She Seems Nice…

This article represents a prime example of why one should not rely on journalists to explain legal issues.

Michelle Carter, girlfriend from hell

Michelle Carter rejected her ex-boyfriend’s grandstanding. He threatened suicide and she gave him advice and encouragement. He took it and succeeded in committing suicide. A District Attorney in Massachusetts prosecuted her for Manslaughter and won.

Carter has lost appeals at both the State and Federal levels. She contended that she was exercising free speech and should not have been convicted. The good news is that she has almost completed her sentence and will be available for dating in a couple of months.

Everybody has heard the saying that you can’t yell fire in a crowded theater. Supreme Court Justice Oliver Wendell Holmes came up with that in 1919. Here is a picture of Justice Holmes and a link to his famous decision.

Justice Oliver Wendell Holmes

https://constitutioncenter.org/blog/schenck-v-united-states-defining-the-limits-of-free-speech/

The most stringent protection of free speech would not protect a man in falsely shouting fire in a theater and causing a panic … The question in every case is whether the words are used in such circumstances and are of such a nature as to create a clear and present danger that they will bring about the substantive evils that Congress has a right to prevent.

Oliver Wendell Holmes, Schenck V United States

Exercising free speech is not without consequences. Many an ass kicking has commenced behind a comment that caused offense. I’m not an attorney and I didn’t stay at a Holiday Inn Express. So take or leave my comments about Holmes’ fire and theater comment as you will.

The first requirement is a direct cause and effect. Second, the response is based entirely upon the stimulus. One moment people are enjoying the show and in the next they are a screaming mob heading for the exits. There is only one cause, the shout of fire.

Ah, but boyfriend was inclined towards suicide. He threatened it in the past. This is akin to the guy on the ledge and the crowd below yelling jump. Except it isn’t.

The guy is on the ledge, threatening suicide. Check. The crowd shouts encouragement. Check. The stimulus, “Jump” is neither here nor there. The guy had an agenda going in. Prove that shouts of the crowd are his deciding factor. It can’t be done, the guy who can answer that is no longer available to answer questions.

What Changed?

What Ben Franklin said in 1735 holds true today. What has changed is technology.

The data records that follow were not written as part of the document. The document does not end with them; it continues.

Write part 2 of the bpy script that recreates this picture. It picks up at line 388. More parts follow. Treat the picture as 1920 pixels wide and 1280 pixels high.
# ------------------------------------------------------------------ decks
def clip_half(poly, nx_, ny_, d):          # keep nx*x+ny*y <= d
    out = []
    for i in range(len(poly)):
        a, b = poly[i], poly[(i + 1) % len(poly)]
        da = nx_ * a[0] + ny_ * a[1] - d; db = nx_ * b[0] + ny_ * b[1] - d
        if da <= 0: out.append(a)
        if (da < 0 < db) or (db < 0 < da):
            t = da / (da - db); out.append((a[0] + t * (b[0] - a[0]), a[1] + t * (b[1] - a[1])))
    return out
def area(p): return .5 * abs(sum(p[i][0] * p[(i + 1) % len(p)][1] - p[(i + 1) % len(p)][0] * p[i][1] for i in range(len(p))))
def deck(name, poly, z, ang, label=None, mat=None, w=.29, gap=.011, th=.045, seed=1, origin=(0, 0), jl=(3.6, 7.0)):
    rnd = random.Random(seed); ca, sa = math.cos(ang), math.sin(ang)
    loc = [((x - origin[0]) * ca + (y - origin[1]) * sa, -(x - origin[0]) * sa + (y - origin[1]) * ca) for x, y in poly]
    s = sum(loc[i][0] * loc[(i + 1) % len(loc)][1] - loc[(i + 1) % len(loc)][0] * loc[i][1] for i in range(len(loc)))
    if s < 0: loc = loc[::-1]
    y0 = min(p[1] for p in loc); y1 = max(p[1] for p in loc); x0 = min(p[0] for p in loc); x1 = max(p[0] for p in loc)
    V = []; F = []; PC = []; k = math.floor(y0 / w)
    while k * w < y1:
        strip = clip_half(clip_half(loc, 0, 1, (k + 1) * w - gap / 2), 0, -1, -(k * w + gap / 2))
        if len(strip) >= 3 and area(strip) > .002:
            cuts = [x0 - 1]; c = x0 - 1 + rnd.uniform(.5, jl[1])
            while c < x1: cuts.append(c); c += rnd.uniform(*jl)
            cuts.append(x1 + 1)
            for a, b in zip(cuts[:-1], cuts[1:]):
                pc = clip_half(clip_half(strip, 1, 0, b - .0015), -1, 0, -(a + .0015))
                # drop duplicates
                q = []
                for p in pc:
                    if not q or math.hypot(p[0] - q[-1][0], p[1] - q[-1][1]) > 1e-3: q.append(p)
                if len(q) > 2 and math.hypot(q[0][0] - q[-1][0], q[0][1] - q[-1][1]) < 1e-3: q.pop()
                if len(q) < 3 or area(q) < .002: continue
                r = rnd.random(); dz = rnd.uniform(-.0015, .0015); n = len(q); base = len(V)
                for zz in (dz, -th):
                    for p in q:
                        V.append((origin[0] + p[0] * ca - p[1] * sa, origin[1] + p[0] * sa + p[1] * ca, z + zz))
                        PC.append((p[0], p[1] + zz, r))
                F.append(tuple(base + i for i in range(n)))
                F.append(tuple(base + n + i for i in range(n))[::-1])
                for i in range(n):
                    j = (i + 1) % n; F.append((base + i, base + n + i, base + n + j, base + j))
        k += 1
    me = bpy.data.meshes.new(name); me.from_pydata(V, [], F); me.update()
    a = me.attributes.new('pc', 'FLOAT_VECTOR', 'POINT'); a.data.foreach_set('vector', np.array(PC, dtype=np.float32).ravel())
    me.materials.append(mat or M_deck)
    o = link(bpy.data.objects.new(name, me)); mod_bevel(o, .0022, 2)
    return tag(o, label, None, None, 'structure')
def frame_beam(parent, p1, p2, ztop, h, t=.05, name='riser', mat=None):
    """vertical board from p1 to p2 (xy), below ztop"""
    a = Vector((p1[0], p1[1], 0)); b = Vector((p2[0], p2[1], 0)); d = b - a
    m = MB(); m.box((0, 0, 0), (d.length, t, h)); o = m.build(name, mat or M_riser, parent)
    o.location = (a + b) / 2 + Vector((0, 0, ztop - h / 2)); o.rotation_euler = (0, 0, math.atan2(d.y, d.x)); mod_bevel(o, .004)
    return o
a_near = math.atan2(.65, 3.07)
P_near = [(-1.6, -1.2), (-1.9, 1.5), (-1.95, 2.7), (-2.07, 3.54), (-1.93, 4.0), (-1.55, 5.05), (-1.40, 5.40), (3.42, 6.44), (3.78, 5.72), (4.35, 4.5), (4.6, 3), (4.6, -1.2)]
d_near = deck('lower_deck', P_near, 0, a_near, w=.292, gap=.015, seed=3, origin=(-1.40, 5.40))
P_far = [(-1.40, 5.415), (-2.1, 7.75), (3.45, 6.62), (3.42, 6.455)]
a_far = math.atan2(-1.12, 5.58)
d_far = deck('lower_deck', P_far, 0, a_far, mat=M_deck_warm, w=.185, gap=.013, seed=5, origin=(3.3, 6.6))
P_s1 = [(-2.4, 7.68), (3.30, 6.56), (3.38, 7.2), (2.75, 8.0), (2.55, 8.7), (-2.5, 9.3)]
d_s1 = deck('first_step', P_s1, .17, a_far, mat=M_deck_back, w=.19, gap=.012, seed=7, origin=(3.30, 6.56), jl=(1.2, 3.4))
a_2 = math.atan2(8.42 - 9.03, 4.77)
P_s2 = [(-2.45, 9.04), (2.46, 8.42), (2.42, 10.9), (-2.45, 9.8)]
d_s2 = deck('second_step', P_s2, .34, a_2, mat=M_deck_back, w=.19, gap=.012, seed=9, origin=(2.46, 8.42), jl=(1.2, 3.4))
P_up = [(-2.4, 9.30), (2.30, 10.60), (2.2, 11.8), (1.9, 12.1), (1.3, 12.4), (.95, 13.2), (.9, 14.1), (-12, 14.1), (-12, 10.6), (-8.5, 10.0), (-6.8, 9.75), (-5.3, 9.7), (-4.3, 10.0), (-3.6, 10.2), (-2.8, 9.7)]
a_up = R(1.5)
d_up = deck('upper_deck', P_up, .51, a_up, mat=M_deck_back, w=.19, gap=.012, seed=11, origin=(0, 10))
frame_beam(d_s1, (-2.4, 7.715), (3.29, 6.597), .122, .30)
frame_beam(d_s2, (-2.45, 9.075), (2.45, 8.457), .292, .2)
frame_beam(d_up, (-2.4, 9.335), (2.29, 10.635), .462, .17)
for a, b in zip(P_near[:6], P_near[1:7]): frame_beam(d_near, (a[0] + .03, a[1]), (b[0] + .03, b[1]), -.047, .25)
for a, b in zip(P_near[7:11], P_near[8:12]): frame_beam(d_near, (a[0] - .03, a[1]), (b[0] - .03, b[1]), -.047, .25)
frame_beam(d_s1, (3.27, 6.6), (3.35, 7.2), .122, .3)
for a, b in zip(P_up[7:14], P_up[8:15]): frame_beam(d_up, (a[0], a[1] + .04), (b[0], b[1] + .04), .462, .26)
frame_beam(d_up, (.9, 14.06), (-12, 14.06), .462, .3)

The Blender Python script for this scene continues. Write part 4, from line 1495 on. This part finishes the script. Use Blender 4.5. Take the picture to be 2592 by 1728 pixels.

The problem that prosecutors face is to prove beyond a “reasonable doubt” that the cause and effect are directly related. That is, that one wouldn’t have happened without the other.

Many a murder has been accomplished after a variation of: “I’m gonna kill you!” was uttered before witnesses. The rapidly cooling corpse is proof of the statement. I’ve never heard a defendant claim a free speech right, in making the threat.

Abbie Hoffman and the Chicago Seven stirring up a crowd of like minded individuals in Chicago in 1968 were found innocent of sparking a riot. The crowd was inclined that way in the first place. There was no way to demonstrate that anything the Chicago Seven said pushed the rioters over the top.

Where Michelle Carter screwed up is she embraced technology. By texting back and forth, she ignored Benjamin Franklin’s advice. Yeah, she got rid of boyfriend. But she left a written record of her interaction with the dearly departed. A blow by blow record was contained in their texts, right up until the time he did the deed. She has only her thumbs to blame.

It pains me to say this because I believe authorities in Massachusetts are fascist by inclination and on-board with stifling free speech. In this case, the District Attorney was right. There is a perfectly good reason why the Supreme Court rejected Carter’s appeal. Justice Holmes settled the matter almost 100 years ago.